February 17, 2008

More spellchecker fun


Two pieces of e-mail yesterday on the oddities of spellcheckers.  Can you guess what happened when

Piotr Orbis Proszynski put benefactive through his Outlook spellchecker; and

Bruce Webster wrote e-mail about a cat named Tigger via Thunderbird mail; and

the word in question wasn't in the spellchecker's dictionary?


Apparently, there's not much close to benefactive; the only thing Proszynski's spellchecker could suggest was generative.  My Word for Mac spellchecker does the same.  At least, Proszynski remarked, the spellchecker offered a linguistics term.
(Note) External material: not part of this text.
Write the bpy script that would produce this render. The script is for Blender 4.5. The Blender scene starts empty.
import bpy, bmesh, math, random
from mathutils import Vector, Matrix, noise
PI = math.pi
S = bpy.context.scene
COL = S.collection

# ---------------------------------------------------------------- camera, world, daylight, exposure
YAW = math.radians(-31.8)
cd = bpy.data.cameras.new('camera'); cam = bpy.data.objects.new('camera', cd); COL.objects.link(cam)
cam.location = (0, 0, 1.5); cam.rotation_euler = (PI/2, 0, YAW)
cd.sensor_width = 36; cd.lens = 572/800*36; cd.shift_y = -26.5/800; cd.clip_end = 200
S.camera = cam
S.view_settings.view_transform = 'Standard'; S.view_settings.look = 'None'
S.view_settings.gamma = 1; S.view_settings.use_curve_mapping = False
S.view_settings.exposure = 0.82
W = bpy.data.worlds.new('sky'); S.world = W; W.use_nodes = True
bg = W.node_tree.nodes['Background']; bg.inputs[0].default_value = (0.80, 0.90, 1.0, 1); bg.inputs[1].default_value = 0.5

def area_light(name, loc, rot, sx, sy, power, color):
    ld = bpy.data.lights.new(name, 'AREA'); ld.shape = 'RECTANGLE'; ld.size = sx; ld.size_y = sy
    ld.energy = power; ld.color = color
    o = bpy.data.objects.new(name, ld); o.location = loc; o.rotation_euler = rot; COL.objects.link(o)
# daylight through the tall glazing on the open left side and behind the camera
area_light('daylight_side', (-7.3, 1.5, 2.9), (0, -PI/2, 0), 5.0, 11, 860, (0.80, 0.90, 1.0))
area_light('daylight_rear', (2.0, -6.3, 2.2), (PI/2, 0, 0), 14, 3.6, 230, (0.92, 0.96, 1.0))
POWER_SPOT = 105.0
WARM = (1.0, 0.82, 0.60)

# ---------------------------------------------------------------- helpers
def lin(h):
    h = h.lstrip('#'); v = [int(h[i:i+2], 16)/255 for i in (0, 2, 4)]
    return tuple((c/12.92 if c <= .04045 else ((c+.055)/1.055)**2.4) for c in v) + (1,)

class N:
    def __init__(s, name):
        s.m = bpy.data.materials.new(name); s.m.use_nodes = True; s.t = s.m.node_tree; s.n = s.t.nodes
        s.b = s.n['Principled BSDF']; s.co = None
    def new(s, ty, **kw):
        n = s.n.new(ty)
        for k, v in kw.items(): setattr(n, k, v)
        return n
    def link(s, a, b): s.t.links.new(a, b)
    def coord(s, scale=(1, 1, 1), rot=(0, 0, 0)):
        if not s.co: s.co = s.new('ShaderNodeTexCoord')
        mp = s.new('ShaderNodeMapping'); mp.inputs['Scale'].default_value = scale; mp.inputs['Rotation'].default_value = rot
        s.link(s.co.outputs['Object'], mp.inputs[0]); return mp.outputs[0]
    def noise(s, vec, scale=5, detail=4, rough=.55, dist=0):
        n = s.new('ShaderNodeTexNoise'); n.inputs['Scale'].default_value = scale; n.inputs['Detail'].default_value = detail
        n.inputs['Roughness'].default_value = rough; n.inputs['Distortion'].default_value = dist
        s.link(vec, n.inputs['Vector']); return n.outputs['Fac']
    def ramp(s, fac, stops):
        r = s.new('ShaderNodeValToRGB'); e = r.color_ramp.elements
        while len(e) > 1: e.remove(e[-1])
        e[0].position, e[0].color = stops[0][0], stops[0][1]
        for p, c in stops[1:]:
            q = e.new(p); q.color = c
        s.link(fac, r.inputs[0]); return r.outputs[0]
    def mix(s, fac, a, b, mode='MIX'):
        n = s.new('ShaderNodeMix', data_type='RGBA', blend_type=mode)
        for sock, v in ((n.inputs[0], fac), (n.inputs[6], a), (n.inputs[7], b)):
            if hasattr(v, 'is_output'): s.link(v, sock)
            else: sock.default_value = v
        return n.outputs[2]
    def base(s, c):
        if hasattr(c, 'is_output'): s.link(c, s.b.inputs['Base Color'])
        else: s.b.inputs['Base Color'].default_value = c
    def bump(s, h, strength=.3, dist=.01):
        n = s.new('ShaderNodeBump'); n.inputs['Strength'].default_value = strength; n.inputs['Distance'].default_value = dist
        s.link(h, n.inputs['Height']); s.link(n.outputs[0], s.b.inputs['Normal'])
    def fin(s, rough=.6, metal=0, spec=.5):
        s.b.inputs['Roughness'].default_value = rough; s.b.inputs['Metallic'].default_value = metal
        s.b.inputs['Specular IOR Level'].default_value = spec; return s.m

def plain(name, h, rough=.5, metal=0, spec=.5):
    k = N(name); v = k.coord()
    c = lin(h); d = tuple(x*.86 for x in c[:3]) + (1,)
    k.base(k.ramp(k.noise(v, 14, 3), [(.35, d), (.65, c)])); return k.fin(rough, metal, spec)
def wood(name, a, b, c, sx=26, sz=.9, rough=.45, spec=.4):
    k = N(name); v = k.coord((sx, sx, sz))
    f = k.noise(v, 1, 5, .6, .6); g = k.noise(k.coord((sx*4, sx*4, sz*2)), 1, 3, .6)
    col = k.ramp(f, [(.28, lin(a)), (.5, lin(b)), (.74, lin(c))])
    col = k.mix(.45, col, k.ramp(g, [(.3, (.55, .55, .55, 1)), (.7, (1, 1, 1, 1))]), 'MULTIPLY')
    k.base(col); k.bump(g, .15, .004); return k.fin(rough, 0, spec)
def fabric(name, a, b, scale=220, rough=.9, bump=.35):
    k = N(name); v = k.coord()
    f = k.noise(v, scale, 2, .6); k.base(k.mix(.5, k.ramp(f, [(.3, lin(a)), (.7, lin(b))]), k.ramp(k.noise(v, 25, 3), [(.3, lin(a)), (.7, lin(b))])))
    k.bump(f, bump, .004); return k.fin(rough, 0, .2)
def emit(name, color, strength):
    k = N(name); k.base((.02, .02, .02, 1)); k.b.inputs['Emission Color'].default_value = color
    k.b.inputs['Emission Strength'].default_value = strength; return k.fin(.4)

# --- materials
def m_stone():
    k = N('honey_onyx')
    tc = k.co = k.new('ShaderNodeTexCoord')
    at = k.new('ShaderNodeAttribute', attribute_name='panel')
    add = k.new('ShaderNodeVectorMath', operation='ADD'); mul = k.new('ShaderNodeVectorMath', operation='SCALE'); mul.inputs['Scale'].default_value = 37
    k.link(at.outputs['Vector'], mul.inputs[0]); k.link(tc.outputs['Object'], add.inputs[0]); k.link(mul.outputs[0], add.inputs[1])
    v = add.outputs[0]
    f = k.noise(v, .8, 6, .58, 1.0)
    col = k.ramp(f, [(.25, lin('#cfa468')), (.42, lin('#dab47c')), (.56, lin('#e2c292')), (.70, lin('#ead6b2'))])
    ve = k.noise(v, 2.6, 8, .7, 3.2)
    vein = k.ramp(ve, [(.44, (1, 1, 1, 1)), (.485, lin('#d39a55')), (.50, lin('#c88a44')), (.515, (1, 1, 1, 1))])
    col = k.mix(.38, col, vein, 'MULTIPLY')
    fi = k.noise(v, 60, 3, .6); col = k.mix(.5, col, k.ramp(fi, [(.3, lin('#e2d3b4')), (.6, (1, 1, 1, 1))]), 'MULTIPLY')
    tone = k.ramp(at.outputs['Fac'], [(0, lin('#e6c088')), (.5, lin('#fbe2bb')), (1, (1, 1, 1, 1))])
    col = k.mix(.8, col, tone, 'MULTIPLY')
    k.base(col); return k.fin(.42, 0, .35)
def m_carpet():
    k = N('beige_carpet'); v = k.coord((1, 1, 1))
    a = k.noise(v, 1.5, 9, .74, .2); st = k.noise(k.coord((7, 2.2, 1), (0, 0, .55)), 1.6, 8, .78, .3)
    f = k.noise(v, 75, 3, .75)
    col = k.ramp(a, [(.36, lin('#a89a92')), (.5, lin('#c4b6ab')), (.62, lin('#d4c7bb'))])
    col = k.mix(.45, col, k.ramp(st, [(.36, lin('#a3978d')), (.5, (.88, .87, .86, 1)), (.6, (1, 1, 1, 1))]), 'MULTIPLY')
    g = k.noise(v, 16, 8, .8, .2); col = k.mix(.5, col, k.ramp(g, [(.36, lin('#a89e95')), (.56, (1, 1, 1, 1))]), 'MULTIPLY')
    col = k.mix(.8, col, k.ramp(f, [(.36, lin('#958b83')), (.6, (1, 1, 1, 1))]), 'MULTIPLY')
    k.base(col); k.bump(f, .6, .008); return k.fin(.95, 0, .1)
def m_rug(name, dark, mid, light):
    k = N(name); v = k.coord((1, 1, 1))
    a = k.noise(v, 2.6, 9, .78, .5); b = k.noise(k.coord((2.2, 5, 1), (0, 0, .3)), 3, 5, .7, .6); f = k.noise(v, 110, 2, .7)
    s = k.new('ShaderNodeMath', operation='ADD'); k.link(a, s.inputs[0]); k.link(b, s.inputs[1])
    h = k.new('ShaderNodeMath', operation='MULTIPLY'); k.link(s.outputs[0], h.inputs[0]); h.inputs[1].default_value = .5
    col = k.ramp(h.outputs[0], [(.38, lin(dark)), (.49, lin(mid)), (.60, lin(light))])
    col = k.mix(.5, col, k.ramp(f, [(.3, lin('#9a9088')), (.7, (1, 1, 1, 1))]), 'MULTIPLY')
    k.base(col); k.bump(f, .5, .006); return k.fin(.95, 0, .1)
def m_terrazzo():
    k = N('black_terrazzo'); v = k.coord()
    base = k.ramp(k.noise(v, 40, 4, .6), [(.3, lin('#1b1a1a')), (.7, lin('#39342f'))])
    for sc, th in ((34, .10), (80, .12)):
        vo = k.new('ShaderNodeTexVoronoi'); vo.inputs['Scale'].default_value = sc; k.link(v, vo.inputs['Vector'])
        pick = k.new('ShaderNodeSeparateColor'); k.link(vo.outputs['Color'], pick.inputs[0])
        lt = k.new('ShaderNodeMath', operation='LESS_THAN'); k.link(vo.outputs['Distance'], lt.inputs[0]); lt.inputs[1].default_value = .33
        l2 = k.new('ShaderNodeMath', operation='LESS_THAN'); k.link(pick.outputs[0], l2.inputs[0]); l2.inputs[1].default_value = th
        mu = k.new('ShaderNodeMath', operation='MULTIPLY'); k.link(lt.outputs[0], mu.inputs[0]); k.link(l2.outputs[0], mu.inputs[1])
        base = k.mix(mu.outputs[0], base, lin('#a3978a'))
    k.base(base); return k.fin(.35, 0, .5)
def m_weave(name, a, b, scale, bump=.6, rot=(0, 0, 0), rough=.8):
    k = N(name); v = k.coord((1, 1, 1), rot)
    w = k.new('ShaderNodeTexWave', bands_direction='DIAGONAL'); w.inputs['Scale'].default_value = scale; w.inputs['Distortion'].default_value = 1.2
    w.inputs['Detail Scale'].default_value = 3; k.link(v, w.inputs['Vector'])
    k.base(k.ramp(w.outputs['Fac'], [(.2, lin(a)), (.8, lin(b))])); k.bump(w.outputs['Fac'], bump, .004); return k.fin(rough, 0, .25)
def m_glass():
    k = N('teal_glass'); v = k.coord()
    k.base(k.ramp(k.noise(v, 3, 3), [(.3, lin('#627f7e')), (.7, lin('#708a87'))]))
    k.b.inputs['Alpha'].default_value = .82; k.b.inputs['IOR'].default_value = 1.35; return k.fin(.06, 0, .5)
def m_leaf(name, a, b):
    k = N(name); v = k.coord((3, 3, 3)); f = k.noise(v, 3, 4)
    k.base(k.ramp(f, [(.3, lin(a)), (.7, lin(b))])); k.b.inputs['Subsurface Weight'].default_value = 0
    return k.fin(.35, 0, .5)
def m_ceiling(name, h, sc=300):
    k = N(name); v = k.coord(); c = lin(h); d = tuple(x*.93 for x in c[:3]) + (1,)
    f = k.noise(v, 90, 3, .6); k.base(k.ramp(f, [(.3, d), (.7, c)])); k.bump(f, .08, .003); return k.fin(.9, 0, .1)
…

I tried a few more grammatical terms, more or less at random, on my Mac, and found that ergative and illative were in its dictionary, but (no surprise) semelfactive was not -- simulative was the only alternative offered -- nor was antipassive, for which the entertaining ant passive was offered.  Other terms elicited a richer set of substitutes:

allative: illative, ablative, elative, ablatives, allusive

inessive: inside, intensive, emissive, indecisive, inactive, insider, insides, immersive

But on to Webster and Tigger.  This time the surprise was what was IN the spellchecker's dictionary.

Tigger: nigger, rigger, digger, bigger, trigger, tiger

My own spellchecker won't go there (but it preserves caps):

Tigger: Tiger, Trigger, Tigers, Digger

Webster wonders, "do any spell checkers have lists of words that are in the dictionary but that they won't suggest?"  I see that my own spellchecker DOES have nigger in its dictionary.  Maybe it blocks the word as a suggested replacement, or maybe its search algorithm just treats it as too far from Tigger.

[Added 2/18/08: five people (so far) have written to verify that many spellcheckers, including various releases of the spellchecker for Microsoft Word, do indeed block taboo and slur vocabulary as replacements.  The alternative would be to remove these words from the spellchecker's dictionary.  But then, as Jeff Erickson points out to me, the program would underline these words in red when they appeared in text, thus drawing attention to them.]

[Added 2/18/08: Bexquisite reports that a Firefox spellchecker suggested as replacements for fuchsia: Auschwitz, obfuscate.  Not at all helpful.]